資産が価値を生み出すことで事業パーパス「誰に何の価値を提供するか」を実現し、それによる対価を資産に投資するという正のフィードバックループを創ることで、ビジネスの実行可能性(Viability)、つまり、ビジネスが成長し持続可能になる度合を上げるというモデルです。
俺のフレンチの事業成長モデルを見ると、一流シェフというシーズと、立ち食いスタイルの店舗という方法をかけ合わせることで「安くて美味しい高級フレンチ」という顧客価値(顧客の欲求を満たす性質)を創り出していることがわかります。
なので、

  • 有限のリソースである一流シェフをいち早く確保すること(人的資産に対する投資)
  • 有限の空間である地域にいち早く出店して地域ドミナントを確立すること(固定資産に対する投資)

で競争優位性を確立し、ビジネスの実行可能性(Viability)を上げることができることもわかります。
ここで、俺のフレンチのモデルをよく見ていただくと、さらに、顧客が増えれば、一流シェフが「俺のフレンチをつくる機会」も増え、それがモチベーションになって、一流シェフの確保やスキル向上に拍車がかかるモデルになっていることがわかります。
つまり、顧客が増えることでシーズを生み出すメンバーやパートナーのモチベーションが上がるモデルにすることによって、事業成長モデルがより強固になるのです。

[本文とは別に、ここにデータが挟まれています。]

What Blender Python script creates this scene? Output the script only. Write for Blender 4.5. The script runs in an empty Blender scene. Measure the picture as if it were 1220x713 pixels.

これを抽象化したものが次の事業成長のフレームワークです。

これは、シーズ・ニーズの資産から創出された知的資産が顧客価値を生み出し、顧客から得た対価を投資することで正のフィードバックループを創るというモデルです。
なお、図で表す場合、サービスであれば知的資産の部分は不要です。
これを見ると、シーズになる資産や、それをニーズと結合するための資産(シーズ・ニーズの資産)が、価値を生む源泉、稼ぐ力の源泉になることがわかります。
また、メンバーやパートナーの価値を高めモチベーションを上げることで、シーズ・ニーズの資産の獲得、創出が加速することもわかります。
なので、そこに資金と資源を投入(選択と集中)することで、ビジネスの実行可能性(Viability)を高めることができます。
新規ビジネスを考えるとき、既存ビジネスを分析するとき、

  • 俺のフレンチのモデルの一流シェフや立ち食いスタイルの店舗のような、シーズになる資産や、ニーズと結合するための資産は何か
  • シーズ・ニーズの資産を創出するメンバーやパートナーのモチベーションを高める価値は何か
  • そこに投資することで、ビジネスの実行可能性(Viability)を上げることができるか

検討していただくとよいかと思います。

ビジネスの起源

事業成長のフレームワークのようにフレームワーク化すると、どうしても頭で考えてビジネスを作ろうしがちになります。
しかし、何らかの原体験からビジネスのシーズやニーズを汲み取ってビジネスを始めるのが自然です。
俺のフレンチの例のように、一流シェフに「俺のフレンチ」を作らせてあげたいという強い想いがビジネスの起源になるではないでしょうか。
京セラの起源は、創業者の稲盛さんが、真摯に積み重ねてきたセラミック生産技術・ノウハウというビジネスの種(シーズ)です。
このような強い想いが組織文化になって、幾度の挫折にもメゲない、ビジネスの真の実行可能性(Viability)を育んでいくのではないでしょうか。